(The exercise)
Retype all of the listing exactly, passing over any picture you find.
━━━━
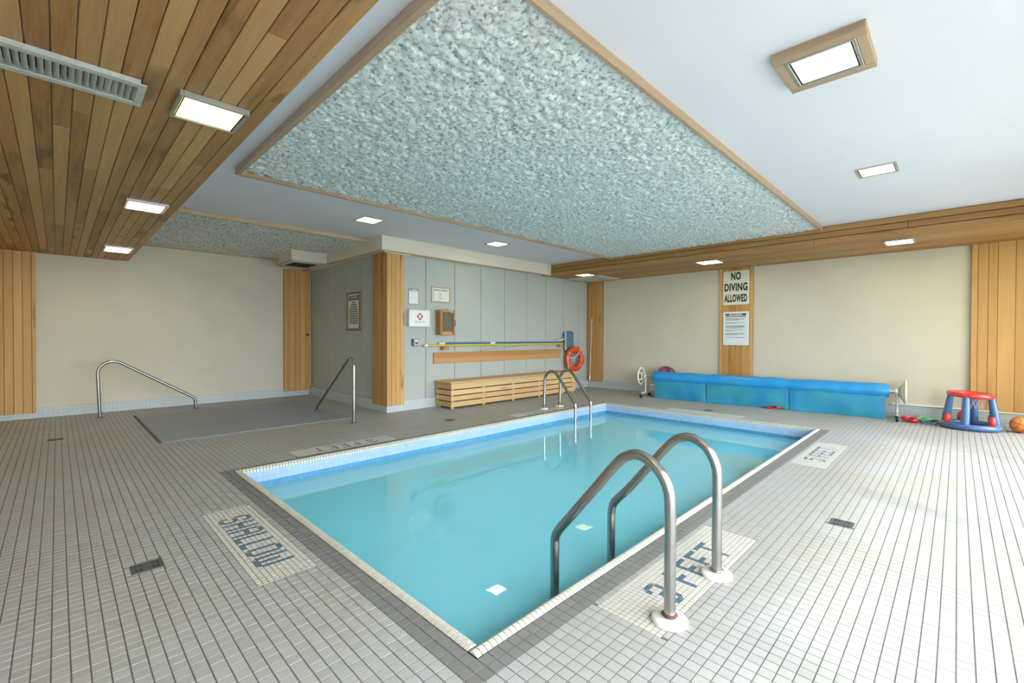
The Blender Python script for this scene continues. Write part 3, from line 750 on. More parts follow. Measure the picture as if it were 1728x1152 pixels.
# pillars (vertical cedar boards)
def pillar(nm, kind, lo, hi, c, z0, z1, n=None, widths=None, wd=.085, depth=.045, jig=0., mat='pillar'):
    if kind == 'N':   # on wall y=const, facing -y ; c = wall y
        t = structure(MB().box(lo+.004, hi-.004, c-depth+.018, c, z0, z1).obj(nm, M['dark']))
        W_ = (hi-lo)/n if n else wd; plank_run(t, 'zxy', z0, z1, lo, hi, c-depth, c-depth+.02, W_, mat, widths=widths)
    else:             # on wall x=const, facing -x
        t = structure(MB().box(c-depth+.018, c, lo+.004, hi-.004, z0, z1).obj(nm, M['dark']))
        W_ = (hi-lo)/n if n else wd; plank_run(t, 'zyx', z0, z1, lo, hi, c-depth, c-depth+.02, W_, mat, widths=widths)
    return t
pillar('trim_6', 'N', -1.25, -.222, YN, .08, ZS+.02, wd=.09, mat='pillar')
pillar('trim_7', 'N', 3.185, 3.70, YN, .10, ZG+.004, n=5, mat='pillar')
t = pillar('trim_8', 'N', 3.67, 3.99, YM, .10, ZG+.004, n=4, depth=.042)
plank_run(t, 'zyx', .10, ZG+.004, 6.445, 6.885, 3.672, 3.692, .088, 'pillar')
t = pillar('trim_9', 'E', 6.0, 6.425, XE, .14, ZB+.004, n=6, widths=[.05, .09, .06, .085, .065, .075])
t = pillar('trim_10', 'E', 2.715, 3.312, XE, .185, ZB+.004, n=6, widths=[.055, .13, .115, .12, .125, .052])
pillar('trim_11', 'E', -1.15, -.13, XE, .212, ZB+.004, widths=[.15, .09, .12, .085, .155, .165, .09, .10])

# ------------------------------------------------------------------ ceiling lights
def ceiling_light(label, cx, cy, z, sx=.30, sy=.31, drop=.02, lens='lens', wood_box=False, frame='chrome', group='square ceiling lights'):
    t = thing('ceiling_light', label, 'light', (cx, cy, z), group)
    hx, hy = sx/2, sy/2
    if wood_box:
        zb = z-.046; W_ = .06; ax, ay = hx+W_, hy+W_*.8
        for r, mk in (((cx-ax, cx-hx, cy-ay, cy+ay, zb, z), 'trim_y'), ((cx+hx, cx+ax, cy-ay, cy+ay, zb, z), 'trim_y'), ((cx-hx, cx+hx, cy-ay, cy-hy, zb, z), 'trim_x'), ((cx-hx, cx+hx, cy+hy, cy+ay, zb, z), 'trim_x')):
            o = P(MB().cbox(*r, .003), 'wooden_frame', M[mk], t)
        zt = zb+.03; z_ = zb
    else: zt = z; z_ = z-drop
    fw = .017; mb = MB()
    for r in ((cx-hx, cx-hx+fw, cy-hy, cy+hy), (cx+hx-fw, cx+hx, cy-hy, cy+hy), (cx-hx+fw, cx+hx-fw, cy-hy, cy-hy+fw), (cx-hx+fw, cx+hx-fw, cy+hy-fw, cy+hy)):
        mb.cbox(*r, z_-.003, zt, .002)
    P(mb, 'metal_frame', M[frame], t)
    mb = MB()  # dark reveal
    g_ = .008
    for r in ((cx-hx+fw, cx-hx+fw+g_, cy-hy+fw, cy+hy-fw), (cx+hx-fw-g_, cx+hx-fw, cy-hy+fw, cy+hy-fw), (cx-hx+fw+g_, cx+hx-fw-g_, cy-hy+fw, cy-hy+fw+g_), (cx-hx+fw+g_, cx+hx-fw-g_, cy+hy-fw-g_, cy+hy-fw)):
        mb.box(*r, z_+.003, zt)
    P(mb, 'reveal', M['black'], t)
    P(MB().cbox(cx-hx+fw+g_, cx+hx-fw-g_, cy-hy+fw+g_, cy+hy-fw-g_, z_+.001, zt, .003), 'diffuser', M[lens], t)
    return t
ceiling_light('brightest square light in the cedar soffit, beside the louvred vent', .578, 2.85, ZS, .305, .31, .028)
ceiling_light('square light in the cedar soffit, middle of its row of three', .582, 5.34, ZS, .30, .345, .022, 'lens_bright')
ceiling_light('square light in the cedar soffit closest to the beige alcove wall', .60, 8.31, ZS, .30, .46, .02, 'lens_bright')
for lx, ly, lb in ((-1.50, 2.85, 'added out-of-view square light in the soffit left of the louvred vent'), (-1.50, 5.34, 'added out-of-view square light in the middle of the soffit at far left'), (-1.50, 8.31, 'added out-of-view square light in the soffit above the left cedar wall boards'), (.58, .15, 'added out-of-view square light at the window end of the cedar soffit')):  # unseen lamps added to brighten the alcove and left floor
    ceiling_light(lb, lx, ly, ZS, .30, .34, .022, 'lens_bright')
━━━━
(Result below)
The Blender Python script for this scene continues. Write part 3, from line 750 on. More parts follow. Measure the picture as if it were 1728x1152 pixels.
# pillars (vertical cedar boards)
def pillar(nm, kind, lo, hi, c, z0, z1, n=None, widths=None, wd=.085, depth=.045, jig=0., mat='pillar'):
    if kind == 'N':   # on wall y=const, facing -y ; c = wall y
        t = structure(MB().box(lo+.004, hi-.004, c-depth+.018, c, z0, z1).obj(nm, M['dark']))
        W_ = (hi-lo)/n if n else wd; plank_run(t, 'zxy', z0, z1, lo, hi, c-depth, c-depth+.02, W_, mat, widths=widths)
    else:             # on wall x=const, facing -x
        t = structure(MB().box(c-depth+.018, c, lo+.004, hi-.004, z0, z1).obj(nm, M['dark']))
        W_ = (hi-lo)/n if n else wd; plank_run(t, 'zyx', z0, z1, lo, hi, c-depth, c-depth+.02, W_, mat, widths=widths)
    return t
pillar('trim_6', 'N', -1.25, -.222, YN, .08, ZS+.02, wd=.09, mat='pillar')
pillar('trim_7', 'N', 3.185, 3.70, YN, .10, ZG+.004, n=5, mat='pillar')
t = pillar('trim_8', 'N', 3.67, 3.99, YM, .10, ZG+.004, n=4, depth=.042)
plank_run(t, 'zyx', .10, ZG+.004, 6.445, 6.885, 3.672, 3.692, .088, 'pillar')
t = pillar('trim_9', 'E', 6.0, 6.425, XE, .14, ZB+.004, n=6, widths=[.05, .09, .06, .085, .065, .075])
t = pillar('trim_10', 'E', 2.715, 3.312, XE, .185, ZB+.004, n=6, widths=[.055, .13, .115, .12, .125, .052])
pillar('trim_11', 'E', -1.15, -.13, XE, .212, ZB+.004, widths=[.15, .09, .12, .085, .155, .165, .09, .10])

# ------------------------------------------------------------------ ceiling lights
def ceiling_light(label, cx, cy, z, sx=.30, sy=.31, drop=.02, lens='lens', wood_box=False, frame='chrome', group='square ceiling lights'):
    t = thing('ceiling_light', label, 'light', (cx, cy, z), group)
    hx, hy = sx/2, sy/2
    if wood_box:
        zb = z-.046; W_ = .06; ax, ay = hx+W_, hy+W_*.8
        for r, mk in (((cx-ax, cx-hx, cy-ay, cy+ay, zb, z), 'trim_y'), ((cx+hx, cx+ax, cy-ay, cy+ay, zb, z), 'trim_y'), ((cx-hx, cx+hx, cy-ay, cy-hy, zb, z), 'trim_x'), ((cx-hx, cx+hx, cy+hy, cy+ay, zb, z), 'trim_x')):
            o = P(MB().cbox(*r, .003), 'wooden_frame', M[mk], t)
        zt = zb+.03; z_ = zb
    else: zt = z; z_ = z-drop
    fw = .017; mb = MB()
    for r in ((cx-hx, cx-hx+fw, cy-hy, cy+hy), (cx+hx-fw, cx+hx, cy-hy, cy+hy), (cx-hx+fw, cx+hx-fw, cy-hy, cy-hy+fw), (cx-hx+fw, cx+hx-fw, cy+hy-fw, cy+hy)):
        mb.cbox(*r, z_-.003, zt, .002)
    P(mb, 'metal_frame', M[frame], t)
    mb = MB()  # dark reveal
    g_ = .008
    for r in ((cx-hx+fw, cx-hx+fw+g_, cy-hy+fw, cy+hy-fw), (cx+hx-fw-g_, cx+hx-fw, cy-hy+fw, cy+hy-fw), (cx-hx+fw+g_, cx+hx-fw-g_, cy-hy+fw, cy-hy+fw+g_), (cx-hx+fw+g_, cx+hx-fw-g_, cy+hy-fw-g_, cy+hy-fw)):
        mb.box(*r, z_+.003, zt)
    P(mb, 'reveal', M['black'], t)
    P(MB().cbox(cx-hx+fw+g_, cx+hx-fw-g_, cy-hy+fw+g_, cy+hy-fw-g_, z_+.001, zt, .003), 'diffuser', M[lens], t)
    return t
ceiling_light('brightest square light in the cedar soffit, beside the louvred vent', .578, 2.85, ZS, .305, .31, .028)
ceiling_light('square light in the cedar soffit, middle of its row of three', .582, 5.34, ZS, .30, .345, .022, 'lens_bright')
ceiling_light('square light in the cedar soffit closest to the beige alcove wall', .60, 8.31, ZS, .30, .46, .02, 'lens_bright')
for lx, ly, lb in ((-1.50, 2.85, 'added out-of-view square light in the soffit left of the louvred vent'), (-1.50, 5.34, 'added out-of-view square light in the middle of the soffit at far left'), (-1.50, 8.31, 'added out-of-view square light in the soffit above the left cedar wall boards'), (.58, .15, 'added out-of-view square light at the window end of the cedar soffit')):  # unseen lamps added to brighten the alcove and left floor
    ceiling_light(lb, lx, ly, ZS, .30, .34, .022, 'lens_bright')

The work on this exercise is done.